The Nano Group provides various reasons for their solicitation of your proxy. However, the reasons cited by the Nano Group do not provide an accurate or complete statement of the facts. We suggest that you consider the following:

·  
While the Company’s results in 2006 declined from 2005, a substantial portion of the revenues realized in 2004 and 2005, directly or indirectly stemmed from lawsuits initiated in 1993 and 1999, long before Mr. Nano joined the Company. For example, the Materna case was initiated in 1993 and reached a final, non-appealable judgment in April 2004, when we received our award of several million dollars. The case involving Laboratory Corporation of America Holdings (“LabCorp”) was initiated in 1999 when LabCorp was sued for infringing the Company’s homocysteine patent. The decisions of two courts, the District Court in December 2001 and the Court of Appeals for the Federal Circuit in August 2004, both upheld the validity of our patent, and the August 2004 decision was essential to our ability to pursue other infringers.  The result was dramatically increased revenues in fiscal year 2005. 

·  
The Nano Group claims in its proxy material that Mr. Nano was largely responsible for strong stock price appreciation during 2004. We believe that the real reason for the appreciation in our stock price was from the substantial revenue and cash the Company realized from the judgments rendered in our favor in connection with lawsuits commenced prior to Mr. Nano’s hiring.

·  
Over the past calendar year, we have added a significant number of new technologies to our development portfolio that are available for licensing. Some of these exciting new technologies will be highlighted in our annual report, which you will receive shortly.
 
 
 

 
 
 
·  
We have added service offerings that build on our core expertise in technology transfer, intellectual property and licensing. During fiscal 2006, we launched our IP Valuation and Market Assessment services, as well as a Technology Sourcing business. These are important parts of our strategy as they complement our core business.

·  
The fruits of our labor will take time to surface as the nature of our business is such that there is an 18 to 36-month period from the point of identifying a new technology to the point of realizing any revenue, a fact that we have consistently reported to you on our quarterly conference calls and in press releases. The infrastructure referred to above is one of the most important components of our strategy and one that we believe can assure sustainable sources of revenue for the Company.

The next few years should be an exciting time as we believe we will begin to see the tangible results of the hard work and efforts now underway. We have a focused and energetic management team and a talented group of business professionals. We are confident that the Company has the ability and fortitude to transform into a business that delivers consistent profitability which we believe, in turn, will drive shareholder value.

Thank you for your continued support.

Sincerely,

Your Board of Directors and fellow shareholders of Competitive Technologies,

 
Richard E. Carver Maria Maccecchini, Ph.D.
   
   
George W. Dunbar, Jr.
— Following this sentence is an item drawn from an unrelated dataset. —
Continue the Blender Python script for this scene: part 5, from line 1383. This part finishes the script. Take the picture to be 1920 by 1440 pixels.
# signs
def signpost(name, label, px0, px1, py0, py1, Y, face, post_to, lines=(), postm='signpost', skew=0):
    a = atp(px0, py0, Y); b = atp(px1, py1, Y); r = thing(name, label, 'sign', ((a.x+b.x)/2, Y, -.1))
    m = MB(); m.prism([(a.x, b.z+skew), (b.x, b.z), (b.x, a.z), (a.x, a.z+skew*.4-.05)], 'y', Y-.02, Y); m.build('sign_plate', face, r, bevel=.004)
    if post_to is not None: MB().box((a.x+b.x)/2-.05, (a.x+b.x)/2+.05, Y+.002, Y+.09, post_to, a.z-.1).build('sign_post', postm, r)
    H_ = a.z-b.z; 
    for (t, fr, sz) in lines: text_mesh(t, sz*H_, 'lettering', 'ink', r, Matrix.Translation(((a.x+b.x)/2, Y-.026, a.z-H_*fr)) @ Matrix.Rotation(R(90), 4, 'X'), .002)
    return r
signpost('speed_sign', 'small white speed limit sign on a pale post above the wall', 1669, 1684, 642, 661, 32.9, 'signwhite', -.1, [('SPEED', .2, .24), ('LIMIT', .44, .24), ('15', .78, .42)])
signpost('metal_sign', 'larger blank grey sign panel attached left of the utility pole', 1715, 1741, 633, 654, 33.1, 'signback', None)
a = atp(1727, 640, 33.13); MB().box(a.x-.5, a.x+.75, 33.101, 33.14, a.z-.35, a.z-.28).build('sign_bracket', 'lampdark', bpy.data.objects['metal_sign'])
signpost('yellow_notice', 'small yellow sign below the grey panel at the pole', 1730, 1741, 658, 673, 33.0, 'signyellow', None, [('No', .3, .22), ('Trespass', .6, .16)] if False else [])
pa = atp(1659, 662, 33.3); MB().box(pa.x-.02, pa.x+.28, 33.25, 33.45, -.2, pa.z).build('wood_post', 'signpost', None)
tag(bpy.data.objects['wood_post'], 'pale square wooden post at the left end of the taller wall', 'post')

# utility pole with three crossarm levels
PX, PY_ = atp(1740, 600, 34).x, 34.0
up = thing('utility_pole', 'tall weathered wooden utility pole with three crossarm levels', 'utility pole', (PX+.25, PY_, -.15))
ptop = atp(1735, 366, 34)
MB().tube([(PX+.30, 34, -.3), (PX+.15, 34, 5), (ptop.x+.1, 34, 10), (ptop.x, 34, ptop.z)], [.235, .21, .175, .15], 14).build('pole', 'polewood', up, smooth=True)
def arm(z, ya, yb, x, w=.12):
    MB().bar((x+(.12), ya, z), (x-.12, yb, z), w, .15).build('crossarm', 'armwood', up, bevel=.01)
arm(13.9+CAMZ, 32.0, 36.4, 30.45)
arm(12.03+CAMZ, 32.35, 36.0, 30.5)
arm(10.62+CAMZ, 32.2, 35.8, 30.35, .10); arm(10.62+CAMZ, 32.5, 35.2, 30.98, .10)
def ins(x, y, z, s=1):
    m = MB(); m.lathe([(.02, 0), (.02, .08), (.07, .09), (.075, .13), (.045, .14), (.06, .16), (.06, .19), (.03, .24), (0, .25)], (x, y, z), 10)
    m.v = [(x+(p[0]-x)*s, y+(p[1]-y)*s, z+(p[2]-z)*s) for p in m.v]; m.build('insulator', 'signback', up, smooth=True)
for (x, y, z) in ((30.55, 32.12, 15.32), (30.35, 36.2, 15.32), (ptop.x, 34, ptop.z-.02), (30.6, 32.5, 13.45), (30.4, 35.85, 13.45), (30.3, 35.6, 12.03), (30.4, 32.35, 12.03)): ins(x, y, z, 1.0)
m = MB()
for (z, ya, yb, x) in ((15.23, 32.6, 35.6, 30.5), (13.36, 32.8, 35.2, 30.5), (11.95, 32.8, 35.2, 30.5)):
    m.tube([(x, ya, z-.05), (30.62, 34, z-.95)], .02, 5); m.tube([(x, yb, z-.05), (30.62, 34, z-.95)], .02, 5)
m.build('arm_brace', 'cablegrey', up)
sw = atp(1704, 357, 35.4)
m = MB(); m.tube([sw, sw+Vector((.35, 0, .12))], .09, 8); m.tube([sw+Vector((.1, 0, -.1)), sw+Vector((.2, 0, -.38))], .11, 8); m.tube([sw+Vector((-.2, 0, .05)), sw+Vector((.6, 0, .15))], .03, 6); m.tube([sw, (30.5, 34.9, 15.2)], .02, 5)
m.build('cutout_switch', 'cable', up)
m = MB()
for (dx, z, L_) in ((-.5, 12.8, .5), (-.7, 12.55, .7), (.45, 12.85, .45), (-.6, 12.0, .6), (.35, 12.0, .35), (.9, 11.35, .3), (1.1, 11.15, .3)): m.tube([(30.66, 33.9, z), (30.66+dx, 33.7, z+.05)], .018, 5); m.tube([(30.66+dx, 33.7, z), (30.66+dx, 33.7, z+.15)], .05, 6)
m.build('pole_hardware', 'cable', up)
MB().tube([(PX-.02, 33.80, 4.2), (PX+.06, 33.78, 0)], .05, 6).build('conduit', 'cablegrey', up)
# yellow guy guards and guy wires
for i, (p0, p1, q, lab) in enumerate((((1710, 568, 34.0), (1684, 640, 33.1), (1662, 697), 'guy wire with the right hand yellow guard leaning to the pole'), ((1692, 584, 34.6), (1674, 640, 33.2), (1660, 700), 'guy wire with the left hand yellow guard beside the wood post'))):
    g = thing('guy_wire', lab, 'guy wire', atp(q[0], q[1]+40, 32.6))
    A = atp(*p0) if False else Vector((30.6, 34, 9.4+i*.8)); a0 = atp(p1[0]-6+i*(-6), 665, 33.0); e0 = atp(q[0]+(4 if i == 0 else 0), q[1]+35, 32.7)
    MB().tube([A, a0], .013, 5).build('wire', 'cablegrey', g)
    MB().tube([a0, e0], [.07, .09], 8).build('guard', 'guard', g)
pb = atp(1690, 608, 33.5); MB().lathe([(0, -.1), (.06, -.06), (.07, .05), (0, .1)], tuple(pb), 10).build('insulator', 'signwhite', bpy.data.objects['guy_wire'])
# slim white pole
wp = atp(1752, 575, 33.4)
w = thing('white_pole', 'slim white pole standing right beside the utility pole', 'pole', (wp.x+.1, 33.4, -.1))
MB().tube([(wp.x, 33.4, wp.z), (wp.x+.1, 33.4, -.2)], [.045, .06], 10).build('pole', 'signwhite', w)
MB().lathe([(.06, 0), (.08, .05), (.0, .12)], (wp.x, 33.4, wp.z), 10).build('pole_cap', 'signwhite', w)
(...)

Charles J. Philippin
   
   
D.J. Freed, Ph.D. John. M. Sabin
 
 
 

 
 

Statements about our future expectations, including development and regulatory plans, and all other statements in this document, other than historical facts, are “forward-looking statements” within the meaning of applicable Federal Securities Laws, and are not guarantees of future performance. If and when used herein, the words “may,” “will,” “should,” “anticipate,” “believe,” “intend,” “plan,” “expect,” “estimate,” “approximate,” and similar expressions, as they relate to us or our business or management, are intended to identify such forward-looking statements. These statements involve risks and uncertainties related to our ability to obtain rights to market technologies, market acceptance of and competition for our licensed technologies, growth strategies and strategic plans, operating performance and financing of our operations, industry trends, and other risks and uncertainties inherent in our business, including those set forth in Item 1A under the caption “Risk Factors,” in our most recent Annual Report on Form 10-K for the year ended July 31, 2006, filed with the SEC on October 30, 2006, and other factors that may be described in our other filings with the SEC, and are subject to change at any time. Our actual results could differ materially from these forward-looking statements. We undertake no obligation to update publicly any forward-looking statement.

Important Additional Information Will Be Filed with the SEC

The Company will be filing with the SEC a proxy statement with a WHITE proxy card for the election of directors nominated by the Board of Directors. COMPANY STOCKHOLDERS ARE URGED TO READ THE PRELIMINARY PROXY STATEMENT ALREADY FILED WITH THE SEC, AND THE DEFINITIVE PROXY STATEMENT WHEN IT BECOMES AVAILABLE, BECAUSE THEY CONTAIN IMPORTANT INFORMATION. Investors will be able to obtain free copies of the proxy statements through the website maintained by the SEC at www.sec.gov. In addition, investors will be able to obtain free copies of the proxy statements from the Company by contacting Secretary, c/o Competitive Technologies, Inc., 777 Commerce Drive, Suite 100, Fairfield, Connecticut, 06825.

Competitive Technologies, Inc., its directors and named executive officers may be deemed to be participants in the solicitation of the Company’s security holders in connection with its 2007 Annual Meeting of Stockholders. Security holders may obtain information regarding the names, affiliations and interests of such individuals in the Company’s preliminary proxy statement which was filed with the SEC on December 8, 2006, as such information may be supplemented by the Company’s definitive proxy statement when it is filed with the SEC.